Pasal 46 UU No. 1 / 1974
Ayat 1 : Anak wajib menghormati orang tua dan mentaati kehendak mereka yang baik.
Ayat 2 : Jika anak telah dewasa, ia wajib memelihara menurut kemampuannya, orang tua dan keluarga dalam garis lurus ke atas bila mereka itu memerlukan bantuannya.
Ketentuan ini merupakan alimentasi nafkah. Undang – undang menentukan pasal ini sebagai perjanjian yang lahir karena undang – mundang. Oleh karena sebagian perjanjian timbal balik antara orang tua – anak, maka apabila dipungkiri dapat menuntut. Kewajiban demikian mempunyai akibat hukum.

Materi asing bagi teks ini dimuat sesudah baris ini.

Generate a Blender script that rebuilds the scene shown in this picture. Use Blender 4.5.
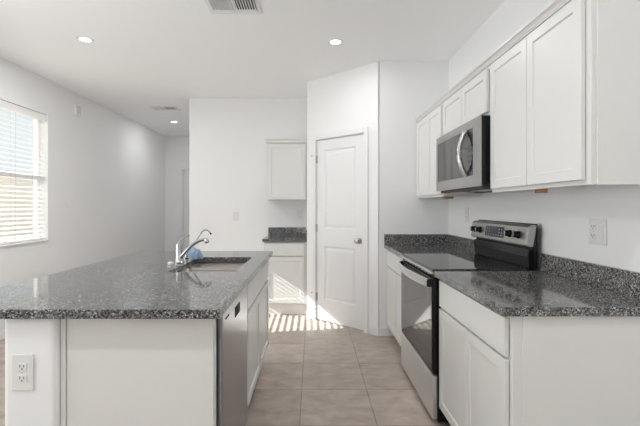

Pasal 47 UU No. 1 / 1974 identik dengan pasal 229 Kitab Undang-Undang Hukum Perdata tentang kekuasaan orang tua.
Pasal 229 Kitab Undang-Undang Hukum Perdata : Sepanjang perkawinan bapak dan ibu tiap – tiap anak, sampai ia menjadi dewasa tetap bernaung di bawah kekuasaan mereka, sekedar mereka tidak dibebaskan atau dipecat dari kekuasaan itu.
Pasal 47 ayat 1 UU No. 1 / 1974 : Anak yang belum mencapai umur 18 tahun atau belum pernah melangsungkan perkawinan ada di bawah kekuasaan orang tuanya selama mereka tidak dicabut dari kekuasaannya.
BAHAN BACAAN
A. Ichsan, Hukum Perdata , PT Pembimbing Masa, Jakarta, 1967.
A. Pitlo, Hukum Perdata, Cetakan Pertama, Alih Bahasa M. Moerasad dari buku aslinya Korte Uitleg van Enige Burgerlijk Rechtelijke Hoofdstukken-Cetakan ketujuh-1969, Penerbit PT Intermasa, Jakarta, 1977.
Abdul Kadir Muhammad, Hukum Perdata Indonesia, Citra Aditya Bakti, Bandung,1991
Subekti, R, dan R. Tjitrosudibio, Kitab Undang-undang Hukum Perdata (KUH Perdata), Pradnya Paramita, Jakarta, 2003.